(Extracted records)
•••••

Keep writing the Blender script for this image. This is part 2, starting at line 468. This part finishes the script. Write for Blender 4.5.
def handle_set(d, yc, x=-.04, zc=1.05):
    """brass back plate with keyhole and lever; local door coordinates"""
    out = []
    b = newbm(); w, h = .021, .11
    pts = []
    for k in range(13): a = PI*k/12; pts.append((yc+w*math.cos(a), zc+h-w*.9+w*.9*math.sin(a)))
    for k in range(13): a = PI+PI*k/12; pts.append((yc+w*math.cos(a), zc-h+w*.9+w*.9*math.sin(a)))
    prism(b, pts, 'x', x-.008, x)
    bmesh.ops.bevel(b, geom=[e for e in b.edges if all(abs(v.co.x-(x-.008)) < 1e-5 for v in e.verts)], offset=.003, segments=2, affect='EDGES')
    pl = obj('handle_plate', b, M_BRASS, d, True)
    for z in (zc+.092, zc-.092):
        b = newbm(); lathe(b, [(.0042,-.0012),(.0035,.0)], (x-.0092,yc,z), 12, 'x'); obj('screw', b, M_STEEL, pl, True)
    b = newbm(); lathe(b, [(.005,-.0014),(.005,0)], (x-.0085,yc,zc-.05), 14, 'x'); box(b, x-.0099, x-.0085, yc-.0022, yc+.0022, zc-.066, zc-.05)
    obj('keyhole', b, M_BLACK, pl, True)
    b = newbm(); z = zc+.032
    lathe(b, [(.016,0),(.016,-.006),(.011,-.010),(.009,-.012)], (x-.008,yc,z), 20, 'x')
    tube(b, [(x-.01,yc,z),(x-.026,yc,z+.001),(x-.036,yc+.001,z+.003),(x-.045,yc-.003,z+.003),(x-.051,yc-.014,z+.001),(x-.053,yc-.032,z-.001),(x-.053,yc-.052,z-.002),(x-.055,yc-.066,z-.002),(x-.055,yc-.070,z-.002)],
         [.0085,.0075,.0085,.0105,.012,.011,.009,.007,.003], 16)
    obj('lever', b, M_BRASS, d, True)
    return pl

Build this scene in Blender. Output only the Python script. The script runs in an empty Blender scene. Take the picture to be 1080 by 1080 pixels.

•••••

*GIVEN REQUEST:*
Copy down the whole of the data above, matching it exactly.

*TASK ANSWER:*
Keep writing the Blender script for this image. This is part 2, starting at line 468. This part finishes the script. Write for Blender 4.5.
def handle_set(d, yc, x=-.04, zc=1.05):
    """brass back plate with keyhole and lever; local door coordinates"""
    out = []
    b = newbm(); w, h = .021, .11
    pts = []
    for k in range(13): a = PI*k/12; pts.append((yc+w*math.cos(a), zc+h-w*.9+w*.9*math.sin(a)))
    for k in range(13): a = PI+PI*k/12; pts.append((yc+w*math.cos(a), zc-h+w*.9+w*.9*math.sin(a)))
    prism(b, pts, 'x', x-.008, x)
    bmesh.ops.bevel(b, geom=[e for e in b.edges if all(abs(v.co.x-(x-.008)) < 1e-5 for v in e.verts)], offset=.003, segments=2, affect='EDGES')
    pl = obj('handle_plate', b, M_BRASS, d, True)
    for z in (zc+.092, zc-.092):
        b = newbm(); lathe(b, [(.0042,-.0012),(.0035,.0)], (x-.0092,yc,z), 12, 'x'); obj('screw', b, M_STEEL, pl, True)
    b = newbm(); lathe(b, [(.005,-.0014),(.005,0)], (x-.0085,yc,zc-.05), 14, 'x'); box(b, x-.0099, x-.0085, yc-.0022, yc+.0022, zc-.066, zc-.05)
    obj('keyhole', b, M_BLACK, pl, True)
    b = newbm(); z = zc+.032
    lathe(b, [(.016,0),(.016,-.006),(.011,-.010),(.009,-.012)], (x-.008,yc,z), 20, 'x')
    tube(b, [(x-.01,yc,z),(x-.026,yc,z+.001),(x-.036,yc+.001,z+.003),(x-.045,yc-.003,z+.003),(x-.051,yc-.014,z+.001),(x-.053,yc-.032,z-.001),(x-.053,yc-.052,z-.002),(x-.055,yc-.066,z-.002),(x-.055,yc-.070,z-.002)],
         [.0085,.0075,.0085,.0105,.012,.011,.009,.007,.003], 16)
    obj('lever', b, M_BRASS, d, True)
    return pl

Build this scene in Blender. Output only the Python script. The script runs in an empty Blender scene. Take the picture to be 1080 by 1080 pixels.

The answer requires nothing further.